The Courts Are Built for the Rich

History is written by the winner — and in a courtroom, the winner is usually whoever could afford the better storyteller.

Barry Barry 2 June 2026 3 min read Opinion

I had to learn a fair bit of family law the hard way, because for long stretches I couldn’t afford to keep paying someone else to know it for me. And I’ll tell you what that taught me, plainly, because it’s one of the truest things I’ve learned about the world: the courts are built for people who can afford a lawyer.

That’s not bitterness talking. It’s just what the system is, once you’ve stood inside it without a wallet deep enough to be comfortable there.

History is his story

There’s a reason the word “history” reads, if you tilt your head, as his story. History is written by the winner. The loser doesn’t get to file the official version — they just get to live with the one the winner filed.

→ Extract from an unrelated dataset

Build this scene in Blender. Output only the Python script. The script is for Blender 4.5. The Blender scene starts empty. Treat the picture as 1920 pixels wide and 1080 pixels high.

A courtroom is that, distilled and made official. Our system is adversarial: two stories go in, and a version comes out stamped as the record. And here’s the quiet truth nobody says out loud — the version that wins is very often not the truest one. It’s the most convincing one. And the most convincing story usually belongs to whoever could afford the better storyteller.

A good lawyer is, among other things, a professional narrator. They know which facts to lead with and which to bury, how to frame, when to press and when to soothe, what a particular room responds to. That’s a genuine skill, and it costs genuine money. So the side that can pay for it walks in with a structural advantage that has nothing to do with who was actually right.

Playing a game you’ve never been taught

Now picture the other side of that. You’re representing yourself, because you’ve run out of money or you never had it. You’re up against a professional who does this every working day, in a system designed by professionals, for professionals, in a language you’re frantically trying to learn between sleepless nights.

It isn’t a fair fight, and pretending it is, is part of the dishonesty. You don’t know the rules, the rhythms, the unwritten etiquette. You’ll say the wrong thing at the wrong moment, or fail to say the right one, not because you’re wrong but because nobody handed you the playbook the other side has memorised. Money buys that playbook. It buys time, persistence, expertise, and the patience to grind a less-resourced opponent down until they give up out of sheer exhaustion.

It’s the design, not (mostly) corruption

I want to be fair, because that’s the whole point of this site. Most people working inside the system aren’t villains. This isn’t, mostly, about bribes and corruption. It’s worse than that, in a way — it’s structural. The process can run exactly as designed, every box ticked, every rule followed, and still hand a systematic advantage to whoever has the most money. A machine can be working perfectly and still be built to favour one kind of person.

That’s the same thing I keep coming back to with these systems: “the process was followed” is not the same as “justice was done.” A system can be procedurally flawless and still be, at its foundation, for sale.

Do better

A justice system that quietly delivers different outcomes depending on your bank balance isn’t fully a justice system. It’s a justice system for those who can afford one, and something a lot rougher for everyone else.

Doing better here starts with being honest about it instead of repeating the comforting story that everyone gets their fair day in court. They don’t. It means properly funding legal aid and access, so the truth has a fighting chance even when it can’t afford a narrator. And on a human level, it means a bit of humility from those who’ve only ever experienced the system from the well-resourced side — because they’ve been playing a different game to the rest of us, and calling it the same name.

The winner tells the story. I just think we should stop pretending the winner is always the one who was telling the truth.